Now, he says, he is in fear of his life, but balks at confirming the janjaweed presence under the glare of the government minder who has insisted on being present at all interviews.
Even the Sudanese soldiers, who have been stationed here for nearly two years, find the janjaweed embarrassing. "These guys are causing chaos in this area," complains one officer to the minder, before realizing that there is an Arabic-speaking journalist present.
The 200 soldiers and observers at the African Union camp here say there is little they can do to stop attacks on the people of Tine should they return to the town. Outnumbered by government troops by 200 to 1 and lacking a mandate to intervene, there are few civilians left to seek their protection. At night, the headlights of rebel convoys across the border shine through the razor wire like cats' eyes and the distant boom of government bombers wakes the soldiers in the AU camp from a sweaty slumber.
"The AU has no teeth. We cannot bite," says a frustrated Lt. Col. Thomas Chaona, the commander in charge of the camp on the Sudanese side of the border.
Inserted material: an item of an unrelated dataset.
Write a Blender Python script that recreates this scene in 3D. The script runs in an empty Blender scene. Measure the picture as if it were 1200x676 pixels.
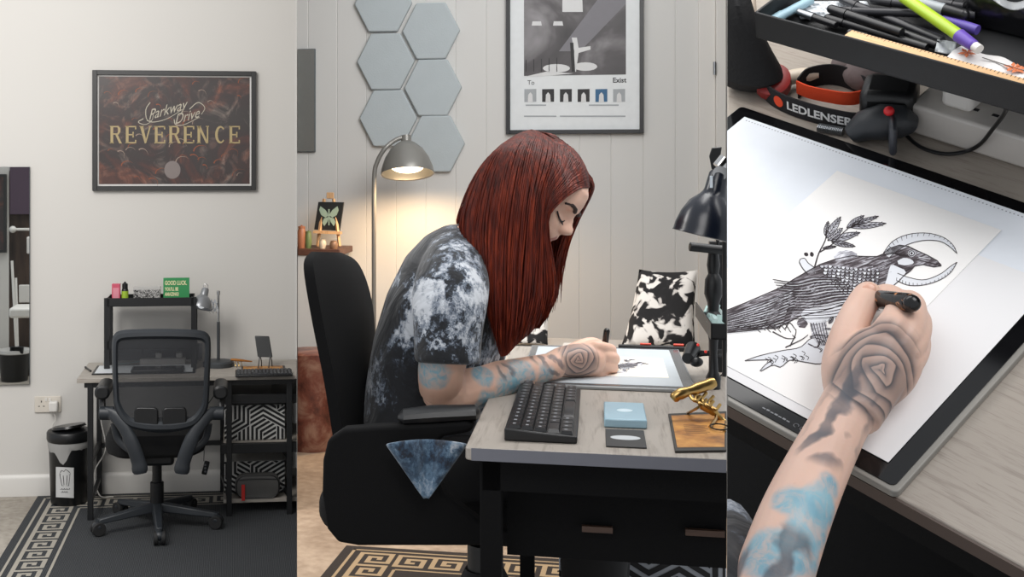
import bpy, bmesh, math, random
from mathutils import Vector, Matrix, noise
V = Vector
PI = math.pi
random.seed(7)
sc = bpy.context.scene
COL = sc.collection

# ------------------------------------------------------------------ camera
FP, CX, CY, HC = 1400.0, 420.0, 195.0, 1.82     # focal length in px, vanishing point, eye height
cd = bpy.data.cameras.new('camera'); cam = bpy.data.objects.new('camera', cd); COL.objects.link(cam)
cam.location = (0, 0, HC); cam.rotation_euler = (PI/2, 0, 0)
cd.sensor_width = 36; cd.lens = 36*FP/1200
cd.shift_x = (600-CX)/1200; cd.shift_y = (CY-338)/1200
cd.clip_start = .05; cd.clip_end = 100
sc.camera = cam

def W(px, py, Y):
    return V(((px-CX)/FP*Y, Y, HC-(py-CY)/FP*Y))

class Frame:
    def __init__(s, mat): s.m = mat; s.i = mat.inverted()
    def at(s, px, py, Y): return s.i @ W(px, py, Y)
    def on(s, px, py, c, ax=2):                # ray through a picture point meets the plane axis=c
        o = s.i @ V((0, 0, HC)); d = s.i @ W(px, py, 1) - o
        t = (c-o[ax])/d[ax]
        return o+d*t
WORLD = Frame(Matrix.Identity(4))

# ------------------------------------------------------------------ mesh builder
def basis(d):
    d = V(d).normalized(); a = V((0, 0, 1)) if abs(d.z) < .9 else V((1, 0, 0))
    x = a.cross(d).normalized(); y = d.cross(x)
    return x, y, d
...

Underresourced and undermanned, even senior AU commanders are calling for the intervention of the UN. In one recent incident, an officer who went to investigate a massacre got lost after being given the wrong coordinates. The people who had gathered to speak to him, he says, were attacked by janjaweed, and many were killed.
"We were designed to monitor a cease-fire, not be a peacekeeping mission," says the AU officer who spoke on condition of anonymity. "We have never had the resources to do this job."
But there is no one left in Tine to protect now. "This is a ghost town. All the people are dead or have run away," says Virginia Mukuka sadly. A Zambian who is one of 30 civilian police attached to the AU force in Tine, she says she has only dealt with one complaint in four months.
"We came to help our brothers and sisters," she says. "But they are gone."
Meanwhile, the various forces fight. These days, squabbles over power and disputes over peace deals have spawned so many factions that the rebels themselves cannot name them all, although many have a loose alliance under the National Redemption Front (NRF).
This is the group that most concerns the government. The NRF has beat the government in two battles, taking over 100 prisoners and capturing vital vehicles and weapons.